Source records
* * * * * * * * *

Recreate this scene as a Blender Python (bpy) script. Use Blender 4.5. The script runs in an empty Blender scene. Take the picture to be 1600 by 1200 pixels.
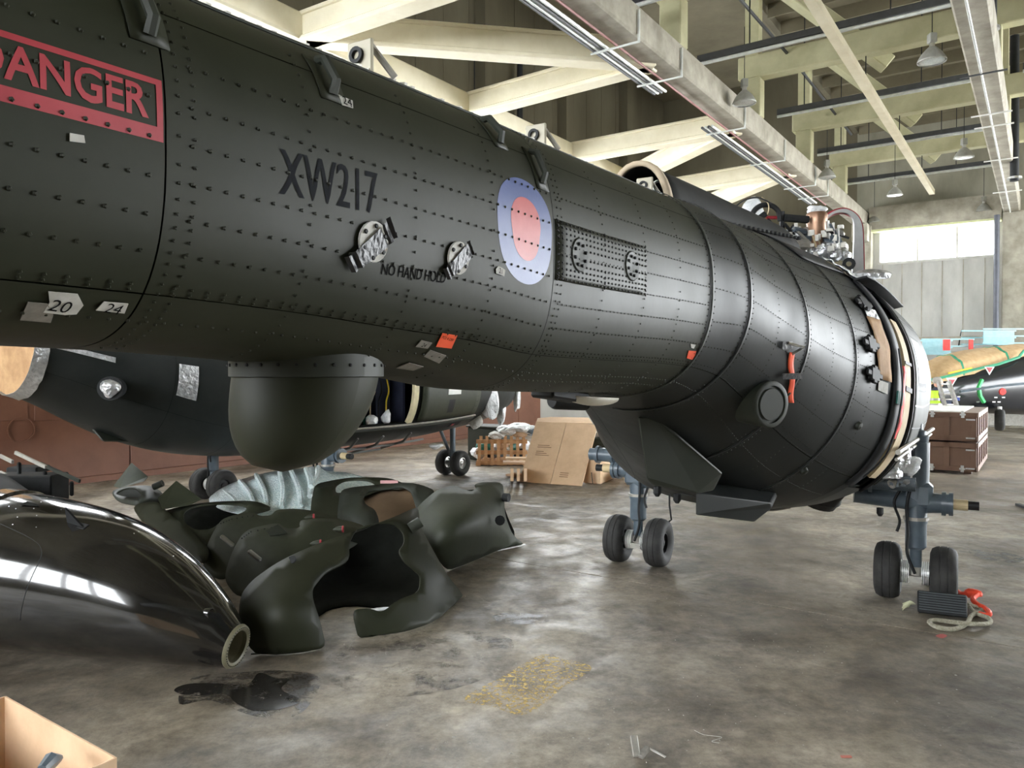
import bpy, bmesh, math, random
import numpy as np
from mathutils import Vector, Matrix
from mathutils.geometry import delaunay_2d_cdt
random.seed(7); RNG = np.random.RandomState(5)
PI = math.pi
sc = bpy.context.scene
COL = sc.collection
# ------------------------------------------------------------ camera, sky, exposure
CAM_H, F, HY = 1.85, 1202.0, 580.0
PIT = math.atan((600-HY)/F)
cd = bpy.data.cameras.new('camera'); cam = bpy.data.objects.new('camera', cd); COL.objects.link(cam)
cam.location = (0, 0, CAM_H); cam.rotation_euler = (PI/2-PIT, 0, 0)
cd.sensor_width = 36; cd.lens = 36*F/1600; cd.clip_end = 300; cd.clip_start = .05
sc.camera = cam
W = bpy.data.worlds.new('overcast_sky'); sc.world = W; W.use_nodes = True
bg = W.node_tree.nodes['Background']; bg.inputs[0].default_value = (.93, .97, 1.0, 1); bg.inputs[1].default_value = 9.5
sc.view_settings.view_transform = 'Standard'; sc.view_settings.look = 'None'
sc.view_settings.gamma = 1; sc.view_settings.use_curve_mapping = False
sc.view_settings.exposure = 1.25

# ------------------------------------------------------------ materials
def mat(name, col, rough=.5, metal=0., col2=None, scale=6., lo=.35, hi=.65, bump=0., bscale=40., spec=.5, coat=0., stretch=None, detail=6, r2=None, alpha=None, obj=False):
    m = bpy.data.materials.new(name); m.use_nodes = True
    nt = m.node_tree; b = nt.nodes['Principled BSDF']
    b.inputs['Roughness'].default_value = rough; b.inputs['Metallic'].default_value = metal
    b.inputs['Specular IOR Level'].default_value = spec
    if coat: b.inputs['Coat Weight'].default_value = coat; b.inputs['Coat Roughness'].default_value = .06
    tc = nt.nodes.new('ShaderNodeTexCoord'); src = tc.outputs['Object']
    if stretch:
        mp = nt.nodes.new('ShaderNodeMapping'); mp.inputs['Scale'].default_value = stretch
        nt.links.new(src, mp.inputs[0]); src = mp.outputs[0]
    if col2 is None: col2 = tuple(min(1, c*1.25+.004) for c in col[:3])
    n = nt.nodes.new('ShaderNodeTexNoise'); n.inputs['Scale'].default_value = scale; n.inputs['Detail'].default_value = detail
    n.inputs['Roughness'].default_value = .62
    nt.links.new(src, n.inputs['Vector'])
    r = nt.nodes.new('ShaderNodeValToRGB'); r.color_ramp.elements[0].position = lo; r.color_ramp.elements[1].position = hi
    r.color_ramp.elements[0].color = (*col[:3], 1); r.color_ramp.elements[1].color = (*col2[:3], 1)
    nt.links.new(n.outputs[0], r.inputs[0]); nt.links.new(r.outputs[0], b.inputs['Base Color'])
    if r2 is not None:
        rr = nt.nodes.new('ShaderNodeMapRange'); rr.inputs[1].default_value = .3; rr.inputs[2].default_value = .7
        rr.inputs[3].default_value = rough; rr.inputs[4].default_value = r2
        nt.links.new(n.outputs[0], rr.inputs[0]); nt.links.new(rr.outputs[0], b.inputs['Roughness'])
    if bump:
        n2 = nt.nodes.new('ShaderNodeTexNoise'); n2.inputs['Scale'].default_value = bscale; n2.inputs['Detail'].default_value = 4
        nt.links.new(src, n2.inputs['Vector'])
        bp = nt.nodes.new('ShaderNodeBump'); bp.inputs['Strength'].default_value = bump; bp.inputs['Distance'].default_value = .02
        nt.links.new(n2.outputs[0], bp.inputs['Height']); nt.links.new(bp.outputs[0], b.inputs['Normal'])
    if alpha is not None: b.inputs['Alpha'].default_value = alpha
    return m

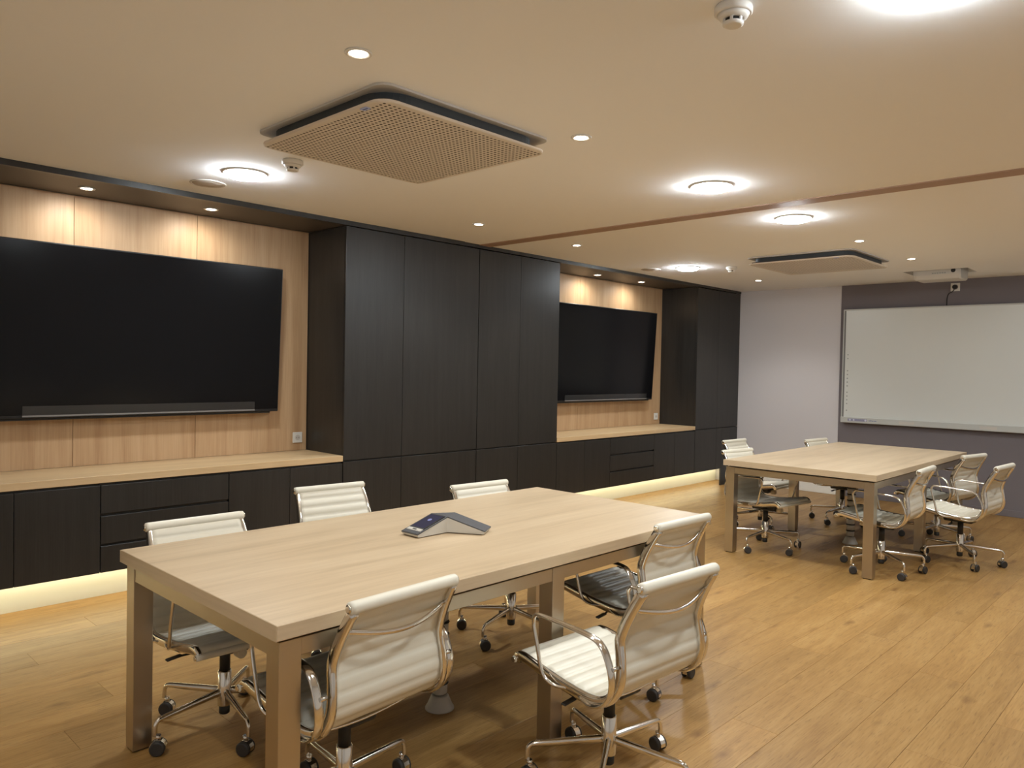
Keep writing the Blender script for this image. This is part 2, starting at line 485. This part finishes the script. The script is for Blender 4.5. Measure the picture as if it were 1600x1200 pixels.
# ------------------------------------------------------------------ interactive whiteboard
WB = thing('interactive_whiteboard', 'large interactive whiteboard with silver frame on plum wall', 'whiteboard', (XE, 0, 0))
BX = -.062
y0, y1, z0, z1 = .86, 3.418, .885, 2.228
MB().box((BX+.010, y0+.02, z0+.02), (-.001, y1-.02, z1-.02)).build('housing', M['alu_dark'], WB)
MB().box((BX+.006, y0+.018, z0+.060), (BX+.010, y1-.030, z1-.014)).build('writing_surface', M['board'], WB)
MB().box((BX, y0, z1-.014), (BX+.030, y1, z1), 0, .002).build('top_rail', M['alu'], WB)
MB().box((BX, y1-.012, z0+.055), (BX+.030, y1, z1-.0145), 0, .002).build('side_rail', M['alu'], WB)
MB().box((BX+.004, y1-.030, z0+.060), (BX+.012, y1-.0125, z1-.015)).build('side_groove', M['alu_dark'], WB)
MB().box((BX, y0, z0+.055), (BX+.030, y0+.018, z1-.0145), 0, .002).build('side_rail', M['alu'], WB)
tray = MB().box((BX-.012, y0, z0), (BX+.030, y1, z0+.068), 0, .004).build('bottom_rail', M['alu'], WB)
cs = MB().box((BX-.0135, y1-.305, z0+.022), (BX-.012, y1-.085, z0+.050)).build('control_strip', M['tagblue'], tray)
cs['label'] = 'blue-grey control strip with pale buttons'
for (yy, s) in ((.112, .010), (.155, .009), (.288, .012)):
    MB().lathe([(s, -.0015), (s, 0)], (BX-.0135, y1-yy, z0+.036), n=12, axis='x').build('button', M['tagwhite'], tray)
lg = MB()
for k in range(5): lg.box((BX-.0125, y1-.336-k*.018, z0+.030), (BX-.012, y1-.324-k*.018, z0+.038+.004*(k == 1)))
lg.build('maker_mark', M['ink'], tray)
for yy in (.65, 1.45):
    MB().box((BX-.0128, y1-yy-.16, z0+.018), (BX-.012, y1-yy, z0+.050)).build('vent', M['whitegrey'], tray)
for zz in (1.690, 1.645, 1.50, 1.455, 1.41, 1.365, 1.32, 1.245, 1.20, 1.155, 1.11, 1.03):
    MB().lathe([(.0085, -.0006), (.0085, 0)], (BX+.006, y1-.062, zz), n=6, axis='x').build('icon', M['icon'], WB)

# ------------------------------------------------------------------ projector in the ceiling recess
pr = thing('projector', 'white projector hanging from a ceiling recess before the whiteboard', 'projector', (8.60, 2.215, ZC))
prof = [(-.145, .12), (-.145, -.045), (-.125, -.085), (-.105, -.092), (.120, -.092), (.145, -.070), (.145, .12)]
vs = []; n = len(prof)
for yy in (-.215, -.200, .185, .215):
    k = .0 if abs(yy) < .21 else .012
    for (px, pz) in prof: vs.append((px*(1-k*4), yy, pz if pz > 0 else pz*(1-k*8)))
fs = [tuple(range(n)), tuple(range(3*n, 4*n))[::-1]]
for s_ in range(3):
    for i in range(n): fs.append((s_*n+i, (s_+1)*n+i, (s_+1)*n+(i+1) % n, s_*n+(i+1) % n))
MB().add(vs, fs).build('housing', M['whitegrey'], pr)
nm = MB()
for k in range(6): nm.box((-.1462, -.085+k*.022, -.034), (-.1448, -.069+k*.022, -.024))
nm.build('maker_mark', M['icon'], pr)
MB().lathe([(.018, -.1480), (.022, -.1440)], (0, -.150, -.010), n=14, axis='x').build('sensor_window', M['black'], pr)
MB().box((-.06, -.09, .12), (.06, .09, .199)).build('mount_bracket', M['whitegrey'], pr)

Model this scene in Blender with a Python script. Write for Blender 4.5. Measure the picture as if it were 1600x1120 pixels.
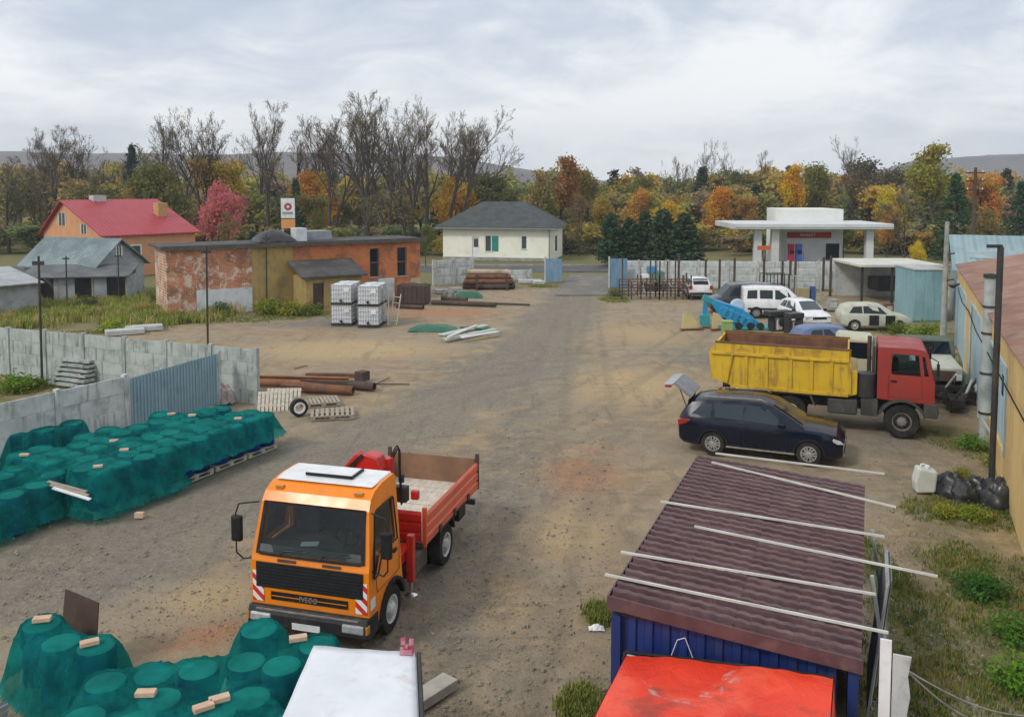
import bpy, bmesh, math, random
import numpy as np
from mathutils import Vector, Matrix, noise
for _o in list(bpy.data.objects): bpy.data.objects.remove(_o)
SC = bpy.context.scene
C = SC.collection
R = math.radians
# ---------------------------------------------------------------- camera
EYE, FOC, PITCH = 7.9, 1350.0, R(4)
cam_d = bpy.data.cameras.new('camera'); cam = bpy.data.objects.new('camera', cam_d); C.objects.link(cam)
cam.location = (0, 0, EYE); cam.rotation_euler = (math.pi/2 - PITCH, 0, 0)
cam_d.sensor_width = 36; cam_d.lens = 36*FOC/1600; cam_d.shift_y = -0.10975
cam_d.clip_start = .1; cam_d.clip_end = 9000
SC.camera = cam
# ---------------------------------------------------------------- sky, overcast with broken cloud
SUN_EL, SUN_AZ = R(40), R(228)        # azimuth from +Y clockwise
W = bpy.data.worlds.new('World'); SC.world = W; W.use_nodes = True
def sky_nodes():
    nt = W.node_tree; N = nt.nodes; L = nt.links; N.clear()
    out = N.new('ShaderNodeOutputWorld'); bg = N.new('ShaderNodeBackground'); bg.inputs['Strength'].default_value = .1
    sk = N.new('ShaderNodeTexSky'); sk.sky_type = 'NISHITA'; sk.sun_disc = False
    sk.sun_elevation = SUN_EL; sk.sun_rotation = SUN_AZ; sk.air_density = 1.2; sk.dust_density = 2
    tc = N.new('ShaderNodeTexCoord'); sp = N.new('ShaderNodeSeparateXYZ'); L.new(tc.outputs['Generated'], sp.inputs[0])
    def m(op, a, b=None, c=None):
        n = N.new('ShaderNodeMath'); n.operation = op
        for i, v in enumerate((a, b, c)):
            if v is None: continue
            if isinstance(v, (int, float)): n.inputs[i].default_value = v
            else: L.new(v, n.inputs[i])
        return n.outputs[0]
    z = m('MAXIMUM', sp.outputs[2], 0.0); den = m('ADD', z, .24)
    u = m('DIVIDE', sp.outputs[0], den); v = m('DIVIDE', sp.outputs[1], den)
    cb = N.new('ShaderNodeCombineXYZ'); L.new(u, cb.inputs[0]); L.new(v, cb.inputs[1])
    def nz(scale, detail, rough, off, dist=.4):
        mp = N.new('ShaderNodeMapping'); mp.inputs['Location'].default_value = off
        L.new(cb.outputs[0], mp.inputs['Vector'])
        n = N.new('ShaderNodeTexNoise'); n.inputs['Scale'].default_value = scale; n.inputs['Detail'].default_value = detail
        n.inputs['Roughness'].default_value = rough; n.inputs['Distortion'].default_value = dist
        L.new(mp.outputs[0], n.inputs['Vector']); return n.outputs['Fac']
    def ramp(src, stops):
        r = N.new('ShaderNodeValToRGB'); e = r.color_ramp.elements
        while len(e) < len(stops): e.new(.5)
        for k, (p, c) in enumerate(stops): e[k].position = p; e[k].color = (*c, 1)
        r.color_ramp.interpolation = 'B_SPLINE'
        L.new(src, r.inputs[0]); return r.outputs[0]
    big = nz(.95, 6, .52, (3.1, 1.7, 0), .6); fine = nz(2.6, 8, .6, (8.3, 2.2, 0), .8)
    mixv = m('ADD', m('MULTIPLY', big, .66), m('MULTIPLY', fine, .34))
    cl = ramp(mixv, [(.36, (.48, .55, .67)), (.44, (.62, .68, .77)), (.505, (.82, .85, .89)), (.57, (1., 1., 1.))])
    sc_ = N.new('ShaderNodeVectorMath'); sc_.operation = 'SCALE'
    hz = ramp(z, [(.0, (.75,)*3), (.08, (.3,)*3), (.18, (0,)*3)]); hm = N.new('ShaderNodeMix'); hm.data_type = 'RGBA'; L.new(hz, hm.inputs[0]); L.new(cl, hm.inputs[6]); hm.inputs[7].default_value = (.93, .945, .96, 1); cl = hm.outputs[2]; sc_.inputs['Scale'].default_value = 10.2; L.new(cl, sc_.inputs[0]); cl = sc_.outputs[0]
    cov = ramp(nz(.9, 5, .55, (1.3, 6.2, 0)), [(.2, (.8,)*3), (.45, (.97,)*3)])
    mx = N.new('ShaderNodeMix'); mx.data_type = 'RGBA'
    L.new(cov, mx.inputs[0]); L.new(sk.outputs[0], mx.inputs[6]); L.new(cl, mx.inputs[7])
    L.new(mx.outputs[2], bg.inputs['Color']); L.new(bg.outputs[0], out.inputs['Surface'])
sky_nodes()
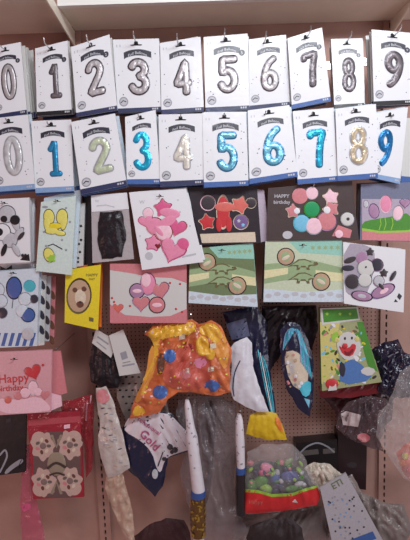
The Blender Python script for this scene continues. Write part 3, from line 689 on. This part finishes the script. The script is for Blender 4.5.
part(S, r, 'dark_patch', [(smooth_poly([(159, 350), (165, 354), (164, 374), (156, 374)], 1), brown)])  # shade of the open gap put in as a brown patch
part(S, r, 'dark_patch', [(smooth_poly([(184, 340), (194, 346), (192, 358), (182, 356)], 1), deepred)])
for x, y, a, b in ((170, 356, 6, 7), (160, 392, 7.5, 7), (212, 386, 7.5, 6)):
    P3(S, r, 'blue_balloon_print', x, y, a, mat('blue_gloss', (70, 110, 180), rough=.25, coat=.5), sy=b, top=.004)
P3(S, r, 'yellow_balloon_print', 202, 346, 7, YE, sy=10, top=.004); P3(S, r, 'yellow_balloon_print', 210, 354, 5, YE, sy=6, top=.003)
part(S, r, 'pink_print', [(smooth_poly([(160, 380), (172, 352), (190, 342), (206, 352), (214, 372), (204, 390), (176, 390)], 1), P_('pinkish_orange', (196, 92, 74))), (smooth_poly([(174, 366), (186, 360), (194, 364), (199, 372), (196, 384), (186, 388), (176, 378)], 1), salmon), (smooth_poly([(192, 360), (204, 357), (208, 364), (198, 370)], 1), pink), (smooth_poly([(178, 372), (188, 368), (192, 376), (184, 380)], 1), rose)], .002)
mb = MB(); rnd = random.Random(3)
for _ in range(110):
    x, y = rnd.uniform(135, 230), rnd.uniform(325, 415)
    if inside((x, y), S.o) and dist_poly((x, y), S.o) > 3: dec(mb, S, place(ell(n=6), x, y, rnd.uniform(.7, 1.3)), rnd.choice([paleyellow, palepink, beige, yellow]), .003, 2)
for x, y in ((182, 337), (213, 346), (211, 369), (186, 371)): dec(mb, S, [(x - 3, y - 2), (x + 3, y - 3), (x + 3, y + 2), (x - 3, y + 3)], beige, .0035)
o = mb.build('confetti_print', r); o['kind'] = 'stuff'
# navy pack behind, cap and strap
DN = mat('navy_plastic', (26, 28, 58), rough=.3, coat=.4, bump=.6)
S, r = bag('foil_balloon_bag', 'dark navy bag with cyan stripes behind the white bag', 'bag', [(222, 312), (256, 306), (266, 320), (268, 350), (276, 414), (268, 416), (254, 386), (244, 352), (232, 340)], .12, DN, .012, .005)
CY = mat('cyan_foil', (70, 184, 206), rough=.25, metal=.2, coat=.4, bump=.4)
mb = MB()
for k in range(4): stroke(mb, S, catmull([(258 + k * 2, 350 + k * 3), (262 + k * 2, 372), (267 + k * 1.7, 396), (271 + k, 412)], 4), 1.1, CY if k != 1 else white, .002, .001)
mb.build('cyan_stripes', r); part(S, r, 'grey_window', [([(226, 324), (246, 318), (250, 336), (232, 340)], P_('murk', (96, 100, 128)))])
S, r = bag('white_bag', 'plain white bag with a dark strap right of the orange bag', 'bag', [(229, 350), (234, 343), (247, 337), (252, 343), (253, 366), (260, 388), (269, 412), (258, 412), (246, 407), (234, 400), (230, 388), (232, 366)], .17, mat('white_plastic', (214, 212, 220), rough=.4, coat=.3, bump=.4), .014, .003)
mb = MB(); stroke(mb, S, catmull([(240, 361), (235, 372), (233, 386), (234, 396)], 4), 1.2, navy, .001, .0012); mb.build('strap', r)
# S cyan ribboned pack
S, r = bag('foil_balloon_bag', 'leaf shaped navy pack with cyan ribbons at the top and a beige middle', 'bag', [(280, 330), (289, 322), (300, 325), (308, 340), (314, 364), (314, 388), (310, 417), (298, 408), (286, 388), (281, 360)], .15, DN, .014, .004, step=2.2)
part(S, r, 'beige_picture', [(smooth_poly([(283, 352), (296, 350), (306, 362), (309, 380), (303, 392), (290, 384)], 1), beige), (smooth_poly([(288, 362), (294, 360), (296, 372), (290, 374)], 1), offwhite), (smooth_poly([(298, 386), (311, 379), (311, 394), (304, 398)], 1), cyan), (smooth_poly([(304, 398), (310, 400), (309, 408)], 0), skyb)])
mb = MB()
for k in range(9): stroke(mb, S, catmull([(283 + k * 1.2, 350 - k * 2), (286 + k * 1.2, 333 - k * .5), (294 + k * .8, 329 + k * .6), (300 + k * 1.0, 344 + k * 1.5), (301 + k * 1.3, 362 + k * 2)], 4), .95, CY if k % 3 else paleblue, .002, .001)
mb.build('cyan_ribbons', r)
mb = MB(); rnd = random.Random(8)
for _ in range(16): dec(mb, S, place(ell(n=8), rnd.uniform(286, 305), rnd.uniform(354, 388), rnd.uniform(.8, 2)), rnd.choice([tan, white, grey, rose]), .0028, 1.2)
o = mb.build('spotted_print', r); o['kind'] = 'stuff'
S, r = bag('foil_balloon_bag', 'black bag hanging behind the leaf shaped navy pack', 'bag', [(262, 306), (316, 305), (318, 330), (312, 350), (284, 350), (270, 372), (262, 340)], .09, mat('black_plastic', (34, 26, 34), rough=.3, coat=.4, bump=.7), .01, .006)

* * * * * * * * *

» CHALLENGE
Write out the lines from the start of the material to the line with "sc.view_settings.exposure = 1.25", inclusive and exactly. Skip the pictures.

» EXERCISE SOLUTION
Recreate this scene as a Blender Python (bpy) script. Use Blender 4.5. The script runs in an empty Blender scene. Take the picture to be 1600 by 1200 pixels.
import bpy, bmesh, math, random
import numpy as np
from mathutils import Vector, Matrix
from mathutils.geometry import delaunay_2d_cdt
random.seed(7); RNG = np.random.RandomState(5)
PI = math.pi
sc = bpy.context.scene
COL = sc.collection
# ------------------------------------------------------------ camera, sky, exposure
CAM_H, F, HY = 1.85, 1202.0, 580.0
PIT = math.atan((600-HY)/F)
cd = bpy.data.cameras.new('camera'); cam = bpy.data.objects.new('camera', cd); COL.objects.link(cam)
cam.location = (0, 0, CAM_H); cam.rotation_euler = (PI/2-PIT, 0, 0)
cd.sensor_width = 36; cd.lens = 36*F/1600; cd.clip_end = 300; cd.clip_start = .05
sc.camera = cam
W = bpy.data.worlds.new('overcast_sky'); sc.world = W; W.use_nodes = True
bg = W.node_tree.nodes['Background']; bg.inputs[0].default_value = (.93, .97, 1.0, 1); bg.inputs[1].default_value = 9.5
sc.view_settings.view_transform = 'Standard'; sc.view_settings.look = 'None'
sc.view_settings.gamma = 1; sc.view_settings.use_curve_mapping = False
sc.view_settings.exposure = 1.25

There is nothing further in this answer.